En dit boezemde God medelijden in, want de toestand van degenen die zonder licht waren, was kwellend. Maar Zijn liefde wilde de wezens in een gelukkig makende toestand zien. En zo ontnam Hij de wezens hun wil en liet hen in een willoze toestand een eindeloos lange weg gaan, die hen de volmaaktheid zou moeten bezorgen. En voor dit doel liet God de schepping ontstaan. God vormde dingen, die ervoor bestemd waren om het willoze wezenlijke in op te nemen. Dus schiep God de hemel en de aarde. Een geestelijke en een aardse wereld, die ervoor bestemd waren om het onvolmaakte een verblijfplaats te bieden, tot het volmaakt geworden was.

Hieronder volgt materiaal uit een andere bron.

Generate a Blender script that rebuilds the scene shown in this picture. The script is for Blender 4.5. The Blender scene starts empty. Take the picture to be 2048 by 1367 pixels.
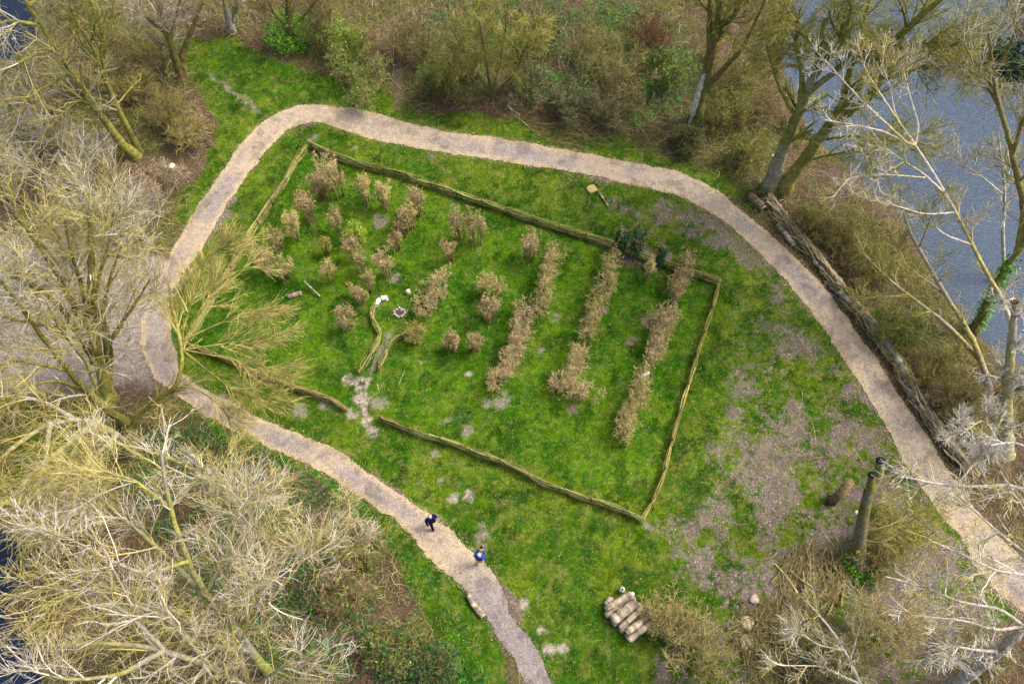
import bpy, math
import numpy as np
S=bpy.context.scene
# ---------------- camera, world, sun, exposure ----------------
CAM_H=38.0; FPX=1600.0; TILT=math.radians(27.0)
cd=bpy.data.cameras.new("camera"); cam=bpy.data.objects.new("camera",cd); S.collection.objects.link(cam)
cam.location=(0,0,CAM_H); cam.rotation_euler=(TILT,0,0)
cd.sensor_width=36; cd.lens=36*FPX/2048; cd.clip_end=3000; S.camera=cam
SUN_EL=math.radians(54); SUN_AZ=math.radians(72)      # azimuth measured clockwise from +Y
w=bpy.data.worlds.new("World"); S.world=w; w.use_nodes=True
nt=w.node_tree; bg=nt.nodes['Background']; sky=nt.nodes.new('ShaderNodeTexSky')
sky.sky_type='NISHITA'; sky.sun_disc=False; sky.sun_elevation=SUN_EL; sky.sun_rotation=SUN_AZ
sky.air_density=1.0; sky.dust_density=7.0; sky.ozone_density=0.3
nt.links.new(sky.outputs[0],bg.inputs[0]); bg.inputs[1].default_value=0.15
sd=bpy.data.lights.new("sun",'SUN'); sd.energy=1.7; sd.angle=math.radians(20); sd.color=(1,.93,.80)
so=bpy.data.objects.new("sun",sd); S.collection.objects.link(so)
so.rotation_euler=(math.pi/2-SUN_EL,0,math.pi-SUN_AZ)
S.view_settings.view_transform='Standard'; S.view_settings.look='None'; S.view_settings.exposure=0.8; S.view_settings.gamma=1
S.cycles.max_bounces=6; S.cycles.diffuse_bounces=3

# ---------------- helpers ----------------
A=np.array
rng=np.random.default_rng(7)
ct,st=math.cos(TILT),math.sin(TILT)
def rays(x,y):
    a=(np.asarray(x,float)-1024)/FPX; b=-(np.asarray(y,float)-683.5)/FPX
    return np.stack([a,st+b*ct,-ct+b*st],-1)
def P(x,y,h=0.0):                    # photo pixel + height -> point in the place
    d=rays(x,y); s=(np.asarray(h)-CAM_H)/d[...,2]
    return d*s[...,None]+A([0,0,CAM_H])
def pix(X,Y,Z=0.0):
    Z=np.asarray(Z)-CAM_H
    dep=Y*st-Z*ct; dep=np.maximum(dep,.5); u=Y*ct+Z*st
    return 1024+FPX*X/dep, 683.5-FPX*u/dep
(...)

Het wezenlijke is nu gedwongen om zijn vroegere arrogantie af te leggen en zich te buigen voor de goddelijke wil. Het moet dus een toestand verdragen, die een gebondenheid betekent voor het wezenlijke, dat zich eerst in vrijheid bevond. Het werd van zijn vrijheid beroofd, omdat het deze misbruikt heeft. Maar de gang door het scheppingswerk brengt het weer dichter bij de vroegere vrijheid, totdat het uiteindelijk als mens zijn wilsvrijheid weer krijgt om nu de proef, of het de vrije wil nu op de juiste manier gebruikt, af te leggen. Het gevaar is wel groot, dat het wezen de proef niet doorstaat, maar het moet voor zo’n proef gesteld worden, omdat alleen in wilsvrijheid de terugkeer naar God volwaardig is. Ze dus voor het wezen de toenadering tot God betekent.

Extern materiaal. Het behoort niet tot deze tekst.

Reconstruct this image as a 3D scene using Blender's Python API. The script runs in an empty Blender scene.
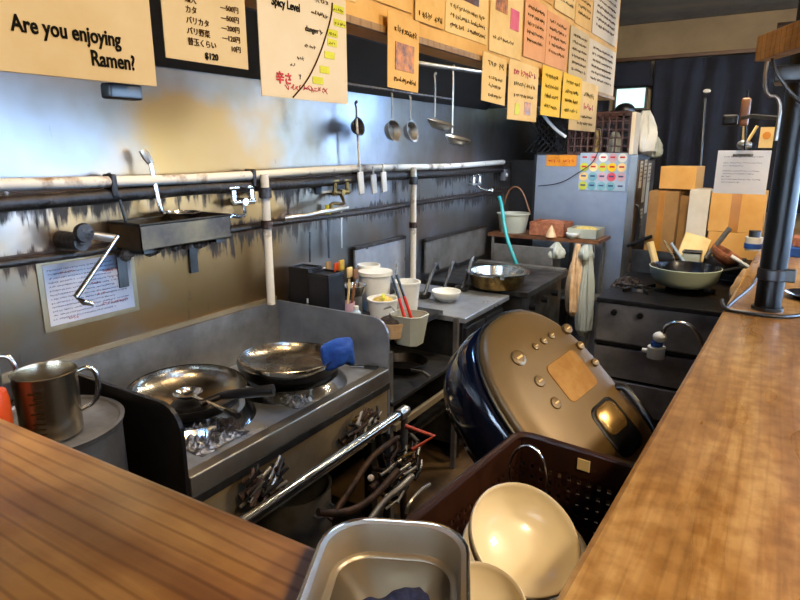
import bpy, bmesh, math, random
from mathutils import Vector, Matrix, Euler
random.seed(7)
PI = math.pi
C = bpy.context.scene.collection
V = Vector
CAMZ = 1.70
YAW = math.radians(31.9); PITCH = math.atan(150/600)

# ------------------------------------------------------------------ helpers
def at(u, v, **k):
    """point of the room seen at photo pixel (u,v) on the plane x=, y= or z="""
    cp, sp = math.cos(PITCH), math.sin(PITCH)
    R = u-400; U = 300-v; H = 600*cp+U*sp; Z = U*cp-600*sp
    d = V((R*math.cos(YAW)-H*math.sin(YAW), R*math.sin(YAW)+H*math.cos(YAW), Z))
    a, val = list(k.items())[0]
    t = val/d.x if a == 'x' else val/d.y if a == 'y' else (val-CAMZ)/d.z
    return V((d.x*t, d.y*t, CAMZ+d.z*t))

def align(d):
    d = V(d).normalized()
    return d.to_track_quat('Z', 'Y').to_matrix().to_4x4()

class MB:
    def __init__(s): s.bm = bmesh.new()
    def _add(s, verts, faces, M=None):
        vs = [s.bm.verts.new((M @ V(v)) if M else V(v)) for v in verts]
        for f in faces:
            try: s.bm.faces.new([vs[i] for i in f])
            except ValueError: pass
        return s
    def box(s, c, d, M=None, rz=0, bev=0):
        x, y, z = d[0]/2, d[1]/2, d[2]/2
        T = Matrix.Translation(c) @ Matrix.Rotation(rz, 4, 'Z')
        if M: T = M @ T
        if bev <= 0:
            vs = [(i*x, j*y, k*z) for i in (-1, 1) for j in (-1, 1) for k in (-1, 1)]
            fs = [(0,1,3,2), (4,6,7,5), (0,4,5,1), (2,3,7,6), (0,2,6,4), (1,5,7,3)]
            return s._add(vs, fs, T)
        b = bmesh.new(); bmesh.ops.create_cube(b, size=1)
        for v in b.verts: v.co = V((v.co.x*d[0], v.co.y*d[1], v.co.z*d[2]))
        bmesh.ops.bevel(b, geom=b.edges[:], offset=bev, segments=3, profile=.5, affect='EDGES')
        b.verts.index_update()
        s._add([v.co.copy() for v in b.verts], [[v.index for v in f.verts] for f in b.faces], T)
        b.free(); return s
    def b2(s, a, b, **k):
        return s.box([(a[i]+b[i])/2 for i in range(3)], [abs(b[i]-a[i]) for i in range(3)], **k)
    def cyl(s, p0, p1, r0, r1=None, n=20, caps=True):
        r1 = r0 if r1 is None else r1
        p0, p1 = V(p0), V(p1); M = align(p1-p0); vs = []
        for p, r in ((p0, r0), (p1, r1)):
            for i in range(n):
                a = 2*PI*i/n
                vs.append(p + M @ V((r*math.cos(a), r*math.sin(a), 0)))
        fs = [(i, (i+1) % n, n+(i+1) % n, n+i) for i in range(n)]
        if caps: fs += [tuple(range(n-1, -1, -1)), tuple(range(n, 2*n))]
        return s._add(vs, fs)
    def tube(s, pts, r, n=10, caps=True, closed=False):
        pts = [V(p) for p in pts]
        if not closed and len(pts) >= 4 and not isinstance(r, (list, tuple)) and len(pts) < 15:
            for _ in range(2):      # round the corners of bent rods and handles
                q = [pts[0]]
                for i in range(len(pts)-1):
                    q += [pts[i]*.75+pts[i+1]*.25, pts[i]*.25+pts[i+1]*.75]
                pts = q+[pts[-1]]
        m = len(pts); vs = []; fs = []
        rr = r if isinstance(r, (list, tuple)) else [r]*m
        up = None
        for i, p in enumerate(pts):
            if closed: d = pts[(i+1) % m]-pts[i-1]
            else: d = pts[min(i+1, m-1)]-pts[max(i-1, 0)]
            d.normalize()
            if up is None:
                up = V((0, 0, 1)) if abs(d.z) < .9 else V((1, 0, 0))
            a = d.cross(up).normalized(); b = a.cross(d).normalized(); up = b
            for k in range(n):
                t = 2*PI*k/n
                vs.append(p + (a*math.cos(t)+b*math.sin(t))*rr[i])
        for i in range(m if closed else m-1):
            j = (i+1) % m
            for k in range(n):
                fs.append((i*n+k, i*n+(k+1) % n, j*n+(k+1) % n, j*n+k))
        if caps and not closed: fs += [tuple(range(n-1, -1, -1)), tuple(range((m-1)*n, m*n))]
        return s._add(vs, fs)
    def lathe(s, prof, M=None, n=40, sx=1, sy=1, jit=0):
        vs = []; fs = []; m = len(prof)
        for (r, z) in prof:
            for k in range(n):
                t = 2*PI*k/n
                vs.append((r*math.cos(t)*sx, r*math.sin(t)*sy, z))
        for i in range(m-1):
            for k in range(n):
                fs.append((i*n+k, i*n+(k+1) % n, (i+1)*n+(k+1) % n, (i+1)*n+k))
        if prof[0][0] > 1e-5: pass
        if isinstance(M, (tuple, list, Vector)): M = Matrix.Translation(M)
        s._add(vs, fs, M)
        bmesh.ops.remove_doubles(s.bm, verts=s.bm.verts[:], dist=1e-5)
        return s
    def prism(s, poly, z0, z1, M=None):
        n = len(poly)
        vs = [(x, y, z0) for x, y in poly]+[(x, y, z1) for x, y in poly]
        fs = [tuple(range(n-1, -1, -1)), tuple(range(n, 2*n))]+[(i, (i+1) % n, n+(i+1) % n, n+i) for i in range(n)]
        return s._add(vs, fs, M)
    def loft(s, rings, caps=True, M=None):
        n = len(rings[0]); vs = [p for r in rings for p in r]; fs = []
        for i in range(len(rings)-1):
            for k in range(n):
                fs.append((i*n+k, i*n+(k+1) % n, (i+1)*n+(k+1) % n, (i+1)*n+k))
        if caps: fs += [tuple(range(n-1, -1, -1)), tuple(range((len(rings)-1)*n, len(rings)*n))]
        return s._add(vs, fs, M)
    def sph(s, c, r, n=12, sc=(1, 1, 1), M=None):
        m = n//2; prof = [(max(r*math.sin(PI*i/m), 1e-6 if i in (0, m) else 0), -r*math.cos(PI*i/m)) for i in range(m+1)]
        vs = []; fs = []
        for (q, z) in prof:
            for k in range(n):
                t = 2*PI*k/n
                p = V((q*math.cos(t)*sc[0], q*math.sin(t)*sc[1], z*sc[2]))
                vs.append(V(c)+(M @ p if M else p))
        for i in range(m):
            for k in range(n):
                fs.append((i*n+k, i*n+(k+1) % n, (i+1)*n+(k+1) % n, (i+1)*n+k))
        return s._add(vs, fs)
    def build(s, name, mat, parent=None, smooth=True, bevel=0, solid=0, sub=0, world=False, angle=40):
        bm = s.bm
        bmesh.ops.recalc_face_normals(bm, faces=bm.faces[:])
        me = bpy.data.meshes.new(name)
        if world and parent is not None:
            bm.transform(parent_mat(parent).inverted())
        if smooth:
            for f in bm.faces: f.smooth = True
            for e in bm.edges:
                if len(e.link_faces) == 2 and e.calc_face_angle(0) > math.radians(angle): e.smooth = False
        bm.to_mesh(me); bm.free()
        me.materials.append(mat)
        o = bpy.data.objects.new(name, me); C.objects.link(o)
        if parent is not None: o.parent = parent
        if solid:
            m = o.modifiers.new('s', 'SOLIDIFY'); m.thickness = solid; m.offset = 0
        if sub:
            m = o.modifiers.new('u', 'SUBSURF'); m.levels = sub; m.render_levels = sub
        if bevel:
            m = o.modifiers.new('b', 'BEVEL'); m.width = bevel; m.segments = 2; m.limit_method = 'ANGLE'; m.angle_limit = math.radians(35)
        return o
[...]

De kracht uit God, die eens gebruikt werd door de tegenstander van God voor het scheppen van wezens, is nu weer teruggestroomd naar haar oorsprong en tegelijkertijd is de aan God vijandige wil veranderd in een aan God gelijke wil. Het wezen is dus volmaakt geworden, zodra het dezelfde wil heeft als God. Het wezen, dat bij zijn ontstaan niets wist van God, erkende enkel de tegenstander van God als zijn heer. Maar nu heeft het zich aan diens macht ontrukt en de weg teruggevonden naar zijn Vader, uit Wiens kracht het voortgekomen is.